Great puzzle. I enjoyed discovering the pattern and probably would not have gotten some of the fill without it.
Thought it had to be national pastime and I saw pastime but I wasn’t sure of NATION. When I filled in ALPS I thought maybe Alps names was the thing which didn’t seem quite right (don’t know the Alps, they have names right?) but the diagonal upper third became too frustrating for me at the moment so I gave in unfortunately. Didn’t know OMAR, LENOS, POME, TRINI, DRNO, ATOY (who says that and why?), SELAH, SKI, ERIKA, ICET. Probably wouldn’t have seen the pattern anyway (or stuck around after finishing to see it) though if I knew what a tidal pool was… Hate being schooled, but then again being smart is not an accusation that’s ever been hurled at me. Rating: 0 stars……….for myself.
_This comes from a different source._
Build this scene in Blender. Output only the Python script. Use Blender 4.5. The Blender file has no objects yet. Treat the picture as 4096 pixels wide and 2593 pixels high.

Puzzles like these, or any puzzles really, demonstrate that Marx was right, right?
“ATOY (who says that and why?)”
It’s often printed on plastic bags so that kids whose parents have better things to do than watch their kids don’t play with them and maybe put them over their faces and suffocate.
Re: Fireball – CHANGE is a shortened form of “change-up” as in the slow baseball pitch. Not my favorite clue there, as it’s slangy announcer shorthand – but listen to enough games and you’ll hear it for sure.
“He’s got a wicked change to complement that fastball. It’s keeping the hitters off-balance tonight… ” insert baseball anecdote… some stats… break for ads…. ” etc.)
I’ve done organic chem as part of my BSc. Vaguely remember aldols, but had alkyl first… Finished with one mistake: AUR/LUTKA. AAR! AUR just sound more Germanic LATKA was always gonna be an “all the crossings answer”. Really neat gimmick though!
This remind anyone of the Blindauer Ant puzzle from ACPT 2012?
Spoilers! :)
Sorry! (and meant ACPT 2011, sorry again!)
Thanks for the ‘splanation, Lucy….I mean Amy. I solved in the Stand Alone app and wondered if the print version had the ALPs circled, but I see from the pdf link here, they did not. I saw that the phrases were continued, but first thought the diagonal rows of 3 black squares held the ALP connections, but that didn’t seem to work.
I enjoyed the gimmick a lot now that I see how it works.
NYT was tough! I stared at the end result (having cheated on 1A) and finally saw POOL, POWER, PADS, etc., but not the full hidden answers… too bad I missed the full effect! The LAT’s HIDDEN AGENDA ITEMS was more my speed today, I guess. Or I was up too late in the wee hours looking at the horrific explosion in West, Texas — more nightmares after the Boston bombings. Very shocking.
I’ve seen the Aar– in Berne, it’s a baby river (à la Marianne Moore):
http://commons.wikimedia.org/wiki/File:Railway_bridge_over_the_Aar_Berne.jpg
Really neat puzzle, only saw the climbing ALPs when the whole thing was done.
ALDOL was at least vaguely familiar — I couldn’t tell you what it is, exactly, but I knew it was something chemical. The big mystery to me was SELAH, which Wikipedia tells me is a word of uncertain meaning that’s found in the Hebrew Bible. Now that’s esoteric…
SELAH is crosswordese from way back; you see it in the book of Psalms at the psalms’ endings. I assume it was the mic-drop of its day.
And three 1-stars for this gem of a Thursday. Oh boy!
Up to five… Head over to Rexville for actual unhappy commenters…
There are big fans of today’s puzzle mixed in among the Rex commentariat.
I think part of my fondness for the puzzle is that the ALP climbs reminded me of the “Cliffhanger” game on The Price Is Right. Wrong angle, no letters, but whatever. It’s where my head went.